Opinión | De buena tinta

Olvidar

Olvido

Olvido / L. O.

El olvido se configura como una silenciosa realidad interior que, totalmente ajena a nuestra voluntad, se mueve a caballo entre las pálidas fronteras de la desidia, el saneamiento espiritual y la misericordia. Qué curiosa y extraña realidad, les dejo a ustedes calibrar si buena o mala, la de aquel que tuviera el poder de controlar el olvido a voluntad. Y es que, en ocasiones, fíjense, uno se olvida de lo que quiere recordar, y jamás consigue olvidar aquello por lo que ruega a los cielos y a la tierra que se le permita pasar página. No olvida, pues, quien quiere, sino quien puede. Pero en la mayoría de circunstancias, como digo, el olvido acontece sin más y, simplemente, aterriza silencioso, como un fantasma viejo.

Mi madre siempre proclamó que este servidor de ustedes tenía una especial capacidad para el olvido de lo cotidiano: un olvido trivial e irrisorio que afectaba a realidades tales como bien pudieran ser la necesidad de comprar una bombilla, hacer una llamada telefónica o ejecutar a tal hora tal encargo.

Pero existe un olvido de hondura, mucho más profundo, cuya presencia o ausencia ilumina u oscurece los rincones de nuestras emociones vitales más mayúsculas. Este tipo de olvido, vinculado en ocasiones al rencor, al reproche o al desamor, si bien pudiera parecer que, pasado un tiempo, se persona lleno de energía durante los luminosos tramos del día, se evapora, sin embargo y por el contrario, en esas ingratas horas de la nocturnidad que nos pueden resultar tan desfavorables. Porque uno sólo olvida aquello que no le importa, y recordamos hasta el infinito aquello que se clava en el corazón, independientemente de que nos haga bien o nos haga mal. Al fin y al cabo, ya lo cantó Sabina: que tan sólo le hicieron falta diecinueve días para olvidarla, más la friolera de quinientas noches. Y es que en la noche se presentan gratamente esos fantasmas del olvido que aún no es, esos fantasmas que, básicamente, no dejan de ser deseos insatisfechos, historias no cerradas, despedidas inesperadas o conflictos no resueltos. Tengan en cuenta, insisto, que uno no olvida ni hace por olvidar aquello que ama si lo tiene incorporado gratamente en sus días.

Es por ello que, a lo largo de la vida, acontecen numerosas situaciones en las que el ser humano clama por el olvido a los fines de superar baches emocionales infranqueables, buscando, frente a su ausencia, otra serie de caminos alternativos que no dejan de ser aquello del pan para hoy y el hambre para mañana, caminos tales con la venganza o el perdón y que Borges definirá como una suerte de ruta esquiva de la principal: «Yo no hablo de venganzas ni perdones, el olvido es la única venganza y el único perdón».

Y es que el olvido, nos guste o no, jamás es para siempre.
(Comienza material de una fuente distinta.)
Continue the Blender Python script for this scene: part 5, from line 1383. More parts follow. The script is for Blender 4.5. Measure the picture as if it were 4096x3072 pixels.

A veces, para que nos suelte la mano, tan sólo son necesarias aquellas pequeñas cosas que nos cantaba Serrat y que, desde su extrema sencillez, tienen potencial para desencadenar mil torbellinos en lo más profundo del corazón y del alma: «Aquellas pequeñas cosas que nos dejó un tiempo de rosas en un rincón, en un papel o en un cajón».

El olvido, en definitiva, es ese niño caprichoso tras el cual corremos cuando lo necesitamos y a quien no podemos dar alcance, mientras que en otras, es un fiel acompañante que nos protege durante años de manera silenciosa y que, cuando menos lo esperamos, desaparece para dejarnos desnudos, ya frente a la cruda realidad de la herida abierta, ya frente a la silenciosa melancolía del amoroso recuerdo revestido de ausencia.

Aunque no siempre la cuestión precisa tanta hondura. Hay otros casos en los que el olvido emerge como un fiel compañero de juergas que se presenta para quedarse, un compañero frente al cual ya nadie nos tiene que pedir perdón, porque ya no nos importa. Pero, con todo, si bien es cierto que, en ocasiones, el olvido se alza como un acompañante necesario, deseable y cómodo, no terminen de fiarse de él, pues es volátil, caprichoso y poco fiel, pudiendo desaparecer en el más impredecible de los instantes para derivarte a la conclusión de que jamás estuvo allí. A fin de cuentas, ya lo decía Neruda: «Es tan corto el amor, y tan largo el olvido».